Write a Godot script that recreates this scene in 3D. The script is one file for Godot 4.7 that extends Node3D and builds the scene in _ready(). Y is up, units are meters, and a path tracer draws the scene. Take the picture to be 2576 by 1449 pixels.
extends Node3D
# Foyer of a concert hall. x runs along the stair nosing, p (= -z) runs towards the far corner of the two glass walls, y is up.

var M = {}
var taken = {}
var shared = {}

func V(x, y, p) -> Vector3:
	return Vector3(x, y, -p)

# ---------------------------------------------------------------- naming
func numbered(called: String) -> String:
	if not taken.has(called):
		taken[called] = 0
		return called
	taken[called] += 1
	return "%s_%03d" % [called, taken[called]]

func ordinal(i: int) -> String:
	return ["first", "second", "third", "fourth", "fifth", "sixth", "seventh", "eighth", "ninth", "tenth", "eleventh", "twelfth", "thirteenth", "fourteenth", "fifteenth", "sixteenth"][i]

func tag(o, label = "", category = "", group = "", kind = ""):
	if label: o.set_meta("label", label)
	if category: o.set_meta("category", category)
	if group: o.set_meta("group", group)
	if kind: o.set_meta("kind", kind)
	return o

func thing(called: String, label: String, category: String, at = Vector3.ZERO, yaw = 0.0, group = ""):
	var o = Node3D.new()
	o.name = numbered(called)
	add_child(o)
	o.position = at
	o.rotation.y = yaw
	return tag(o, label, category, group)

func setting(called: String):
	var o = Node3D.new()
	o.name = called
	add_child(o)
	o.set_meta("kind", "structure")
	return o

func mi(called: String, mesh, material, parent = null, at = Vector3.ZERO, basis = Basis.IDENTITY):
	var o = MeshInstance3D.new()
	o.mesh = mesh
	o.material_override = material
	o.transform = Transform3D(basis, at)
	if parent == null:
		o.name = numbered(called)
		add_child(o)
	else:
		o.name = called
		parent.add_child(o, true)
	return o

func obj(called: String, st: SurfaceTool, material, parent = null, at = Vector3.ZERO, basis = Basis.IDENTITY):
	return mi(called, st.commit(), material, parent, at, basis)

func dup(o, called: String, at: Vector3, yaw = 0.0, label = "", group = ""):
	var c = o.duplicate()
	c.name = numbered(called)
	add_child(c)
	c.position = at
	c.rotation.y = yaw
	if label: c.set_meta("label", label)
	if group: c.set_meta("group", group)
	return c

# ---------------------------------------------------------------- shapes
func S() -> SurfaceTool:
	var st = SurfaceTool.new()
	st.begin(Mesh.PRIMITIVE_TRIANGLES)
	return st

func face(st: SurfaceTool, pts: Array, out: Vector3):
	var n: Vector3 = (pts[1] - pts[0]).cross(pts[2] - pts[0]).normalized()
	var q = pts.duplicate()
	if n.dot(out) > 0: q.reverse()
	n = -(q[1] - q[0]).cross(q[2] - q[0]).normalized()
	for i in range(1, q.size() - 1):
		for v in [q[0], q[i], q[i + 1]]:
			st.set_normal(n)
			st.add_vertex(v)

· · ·

What you need to do
From the opening line of the data above through the line that contains "return tag(o, label, category, group)", please print each line as it stands and only those lines.

Result of this exercise
Write a Godot script that recreates this scene in 3D. The script is one file for Godot 4.7 that extends Node3D and builds the scene in _ready(). Y is up, units are meters, and a path tracer draws the scene. Take the picture to be 2576 by 1449 pixels.
extends Node3D
# Foyer of a concert hall. x runs along the stair nosing, p (= -z) runs towards the far corner of the two glass walls, y is up.

var M = {}
var taken = {}
var shared = {}

func V(x, y, p) -> Vector3:
	return Vector3(x, y, -p)

# ---------------------------------------------------------------- naming
func numbered(called: String) -> String:
	if not taken.has(called):
		taken[called] = 0
		return called
	taken[called] += 1
	return "%s_%03d" % [called, taken[called]]

func ordinal(i: int) -> String:
	return ["first", "second", "third", "fourth", "fifth", "sixth", "seventh", "eighth", "ninth", "tenth", "eleventh", "twelfth", "thirteenth", "fourteenth", "fifteenth", "sixteenth"][i]

func tag(o, label = "", category = "", group = "", kind = ""):
	if label: o.set_meta("label", label)
	if category: o.set_meta("category", category)
	if group: o.set_meta("group", group)
	if kind: o.set_meta("kind", kind)
	return o

func thing(called: String, label: String, category: String, at = Vector3.ZERO, yaw = 0.0, group = ""):
	var o = Node3D.new()
	o.name = numbered(called)
	add_child(o)
	o.position = at
	o.rotation.y = yaw
	return tag(o, label, category, group)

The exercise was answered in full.